Abstract shape = nonrepresentational, replaceable, non-specific
This is another RC question I got wrong about Sumerian clay tokens with abstract shapes on it to represent things like sheep or metal. The correct AC stated that the shapes could have been "replaced without loss of significance". I didn't think that something being abstract means that it can be replaceable, so I didn't choose this AC. This doesn't mean that from now on, I'm immediately thinking if something is abstract, then it's definitely replaceable, but it's an additional consideration that I try to keep in my back pocket.
There are also just a bunch of vocab words that the LSAT likes to use the less popular definitions of:
Interfere:
I thought it was only being used to mean mean 'to prevent or block an action,' but it can also just mean 'to involve yourself.'
Qualify:
This is one that I just noticed under a lot of the discussion posts because the LSAT loves to use all of its definitions (the 3rd definition is the one people are the least familiar with).
(1) To have the skill/standard necessary for something; (2) to have the legal right to do something; (3) to limit the strength or meaning of a sentence.
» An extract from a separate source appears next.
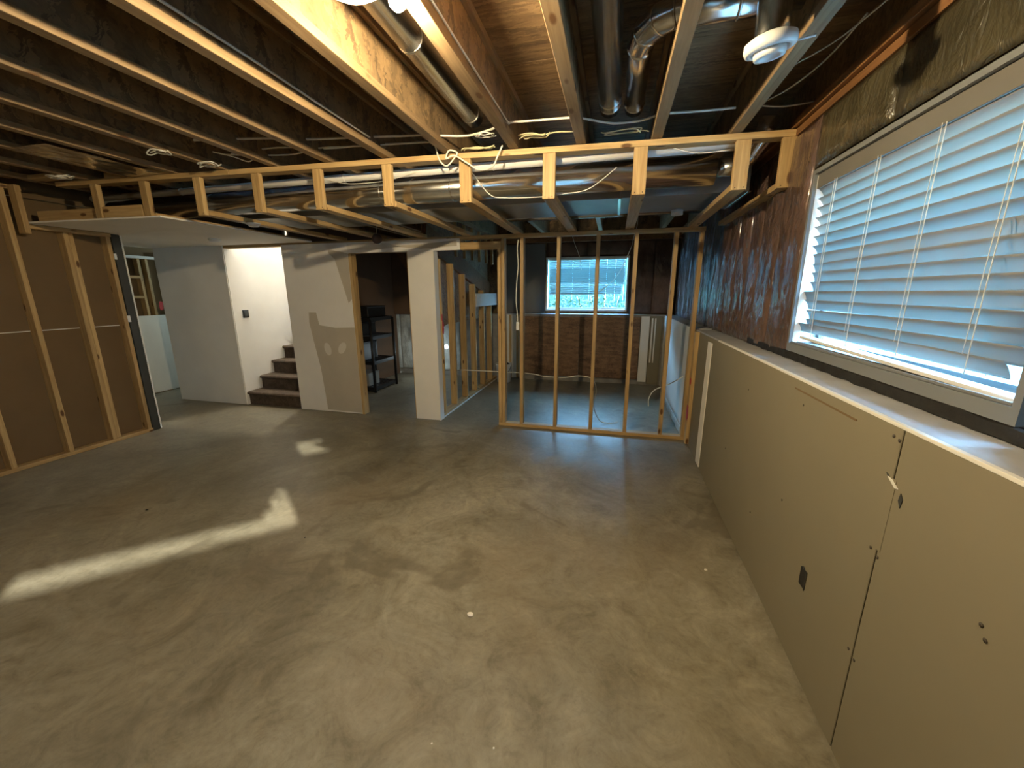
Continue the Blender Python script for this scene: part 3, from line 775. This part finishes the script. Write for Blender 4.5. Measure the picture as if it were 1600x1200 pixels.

These are just a couple of patterns that I found! A lot of my mistakes come from eliminating the correct AC because of one or two words and humoring the wrong AC because of underlying conceptual gaps. If these are the kinds of mistakes you make, I recommend logging! That way you can also read through them and review them every once in a while as a form of light studying.
Also back to the red admiral question, whenever there are two relevantly similar entities/groups/samples being compared to form some sort of hypothesis (a lot of PhenLR, CausR, ST/WE stims have this), I would ask yourself immediately: what are the implied differences between the two entities being compared? If the hypothesis is that they're different, we need to assume things between the two entities that will allow us to conclude that they are different. Same thing with hypotheses that the two entities are similar. It may not always help you get the answer, but it helps to have a methodical approach to lean back on if you're stuck!
@haena Wow, you're a star! Thank you so much for this!